Today, every blogger and his kid(no offence 😉 ) knows what rel="nofollow" attribute
is. It is an important aspect in optimising your site for Google. Most bloggers use them to link to sites which they do not want to give credit to (like bad neighbourhood/competitors).
It is an unwritten law of the blogosphere to link when quoting someone. However, Google will punish you if you link to blacklisted sites, through lower rankings. Luckily, you can use a special tag, rel=nofollow
which, when added instructs the Googlebot not to credit the site.
No-follow is a way of telling Google bots that the link should not be indexed. However, there is no difference in links when you see them on the browser.
Nofollow is very useful for on-site optimisation. You can weed out all unnecessary outgoing links on your homepage, like the more tag, categories, archives etc.

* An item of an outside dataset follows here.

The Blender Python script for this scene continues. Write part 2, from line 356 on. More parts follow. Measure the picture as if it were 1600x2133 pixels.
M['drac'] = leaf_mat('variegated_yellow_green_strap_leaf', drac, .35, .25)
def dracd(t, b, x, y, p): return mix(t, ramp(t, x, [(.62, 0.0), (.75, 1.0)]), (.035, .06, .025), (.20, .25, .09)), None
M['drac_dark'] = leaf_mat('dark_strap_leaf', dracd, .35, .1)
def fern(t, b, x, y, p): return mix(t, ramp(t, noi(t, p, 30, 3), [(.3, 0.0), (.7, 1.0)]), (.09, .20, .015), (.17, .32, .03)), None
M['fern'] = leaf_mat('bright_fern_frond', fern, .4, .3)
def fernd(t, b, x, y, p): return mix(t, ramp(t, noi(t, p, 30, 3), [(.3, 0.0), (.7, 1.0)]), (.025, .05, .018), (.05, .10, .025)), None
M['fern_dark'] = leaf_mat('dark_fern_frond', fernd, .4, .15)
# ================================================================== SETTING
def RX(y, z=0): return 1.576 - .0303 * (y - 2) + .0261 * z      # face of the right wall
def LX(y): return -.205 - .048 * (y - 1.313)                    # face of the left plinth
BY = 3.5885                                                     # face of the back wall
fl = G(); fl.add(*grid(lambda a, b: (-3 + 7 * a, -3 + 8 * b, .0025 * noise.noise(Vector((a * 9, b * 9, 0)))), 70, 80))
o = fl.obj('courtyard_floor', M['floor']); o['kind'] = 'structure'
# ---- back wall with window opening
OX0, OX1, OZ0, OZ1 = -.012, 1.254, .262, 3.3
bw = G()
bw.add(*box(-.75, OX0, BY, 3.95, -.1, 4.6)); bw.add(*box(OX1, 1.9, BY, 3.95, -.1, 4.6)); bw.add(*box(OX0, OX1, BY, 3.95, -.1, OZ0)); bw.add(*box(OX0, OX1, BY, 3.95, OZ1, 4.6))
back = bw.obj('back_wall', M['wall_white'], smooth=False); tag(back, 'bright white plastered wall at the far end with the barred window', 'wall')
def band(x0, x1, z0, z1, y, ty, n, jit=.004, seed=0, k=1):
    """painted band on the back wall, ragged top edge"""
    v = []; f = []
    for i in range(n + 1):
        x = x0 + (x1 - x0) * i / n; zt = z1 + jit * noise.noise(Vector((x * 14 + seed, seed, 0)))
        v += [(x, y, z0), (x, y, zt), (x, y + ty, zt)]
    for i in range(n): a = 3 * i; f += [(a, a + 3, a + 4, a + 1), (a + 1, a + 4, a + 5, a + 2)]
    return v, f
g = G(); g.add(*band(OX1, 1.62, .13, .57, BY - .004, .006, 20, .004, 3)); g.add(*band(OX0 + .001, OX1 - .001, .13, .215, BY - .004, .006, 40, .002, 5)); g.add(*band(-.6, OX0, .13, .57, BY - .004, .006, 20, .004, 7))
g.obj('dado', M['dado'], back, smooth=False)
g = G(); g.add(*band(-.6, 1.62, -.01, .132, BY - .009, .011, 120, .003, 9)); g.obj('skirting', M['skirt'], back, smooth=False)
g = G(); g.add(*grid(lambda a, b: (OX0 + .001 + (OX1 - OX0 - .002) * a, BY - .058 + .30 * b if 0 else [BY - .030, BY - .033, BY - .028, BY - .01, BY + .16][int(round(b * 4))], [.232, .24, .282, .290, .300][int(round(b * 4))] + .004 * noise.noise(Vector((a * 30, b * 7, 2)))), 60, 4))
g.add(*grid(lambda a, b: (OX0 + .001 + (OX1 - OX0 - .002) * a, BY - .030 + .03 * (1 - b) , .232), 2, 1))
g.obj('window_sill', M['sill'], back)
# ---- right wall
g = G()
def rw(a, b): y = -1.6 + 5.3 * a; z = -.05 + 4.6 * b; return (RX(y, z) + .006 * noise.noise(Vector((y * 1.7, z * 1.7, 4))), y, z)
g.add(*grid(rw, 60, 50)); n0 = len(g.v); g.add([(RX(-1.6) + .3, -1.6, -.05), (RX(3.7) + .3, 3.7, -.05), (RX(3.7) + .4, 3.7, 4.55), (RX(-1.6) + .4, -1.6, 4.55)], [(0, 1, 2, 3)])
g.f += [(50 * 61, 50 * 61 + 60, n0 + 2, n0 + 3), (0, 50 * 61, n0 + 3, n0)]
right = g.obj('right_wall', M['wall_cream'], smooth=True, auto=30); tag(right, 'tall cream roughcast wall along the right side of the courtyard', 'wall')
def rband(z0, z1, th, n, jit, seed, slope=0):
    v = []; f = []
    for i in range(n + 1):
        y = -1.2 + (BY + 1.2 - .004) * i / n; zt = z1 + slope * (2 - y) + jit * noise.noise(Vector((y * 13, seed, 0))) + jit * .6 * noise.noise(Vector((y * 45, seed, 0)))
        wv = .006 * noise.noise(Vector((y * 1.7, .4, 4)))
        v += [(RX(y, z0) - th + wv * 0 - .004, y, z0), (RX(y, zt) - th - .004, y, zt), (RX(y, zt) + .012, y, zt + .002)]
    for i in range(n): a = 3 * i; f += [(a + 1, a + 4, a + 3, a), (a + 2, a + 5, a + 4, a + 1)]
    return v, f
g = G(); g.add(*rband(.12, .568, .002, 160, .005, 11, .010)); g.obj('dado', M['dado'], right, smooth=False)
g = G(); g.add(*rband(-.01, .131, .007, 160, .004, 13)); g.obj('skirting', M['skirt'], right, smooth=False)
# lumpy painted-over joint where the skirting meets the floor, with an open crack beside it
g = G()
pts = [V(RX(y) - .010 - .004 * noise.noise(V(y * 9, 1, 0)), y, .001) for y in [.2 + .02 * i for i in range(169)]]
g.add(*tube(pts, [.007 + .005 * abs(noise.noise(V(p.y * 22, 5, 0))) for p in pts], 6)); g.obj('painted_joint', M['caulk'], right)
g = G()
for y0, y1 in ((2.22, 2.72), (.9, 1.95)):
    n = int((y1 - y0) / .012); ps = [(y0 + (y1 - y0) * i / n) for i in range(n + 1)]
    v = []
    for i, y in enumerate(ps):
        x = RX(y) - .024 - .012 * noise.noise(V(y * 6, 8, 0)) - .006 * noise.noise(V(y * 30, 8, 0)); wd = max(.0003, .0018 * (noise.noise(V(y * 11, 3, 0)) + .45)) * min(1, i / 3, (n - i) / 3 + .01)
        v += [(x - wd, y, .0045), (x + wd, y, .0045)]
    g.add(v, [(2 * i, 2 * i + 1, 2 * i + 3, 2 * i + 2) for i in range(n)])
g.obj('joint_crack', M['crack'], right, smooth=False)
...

Once you add them, you may want to check whether all links are properly optimised with the tag. However, this task turns out to be quite painfull, as you have to manually weed through tons of HTML code, to find that elusive link without nofollow. This tedious task is unavoidable…
Until now! Meet the SEO for Firefox extension, which highlights nofollow links. In my hunt for useful Firefox extensions, I found the SEO for Firefox, a handy extension for bloggers.
Apart from highlighting nofollow links, it can fetch you google PR, links(via google, yahoo, msn), .edu and .gov links etc. A cool plugin for the SEO-ers, it stands upto its rather cocky name. In fact, after installing this extension, I have not visited any PR-checking sites.
You can use the extension options menu to customise everything from the colour of nofollow highlight, to the pre-fetch duration of all info.
From now on, you do not have to waste your valuable time clicking View>Source and scrolling – just use this extension.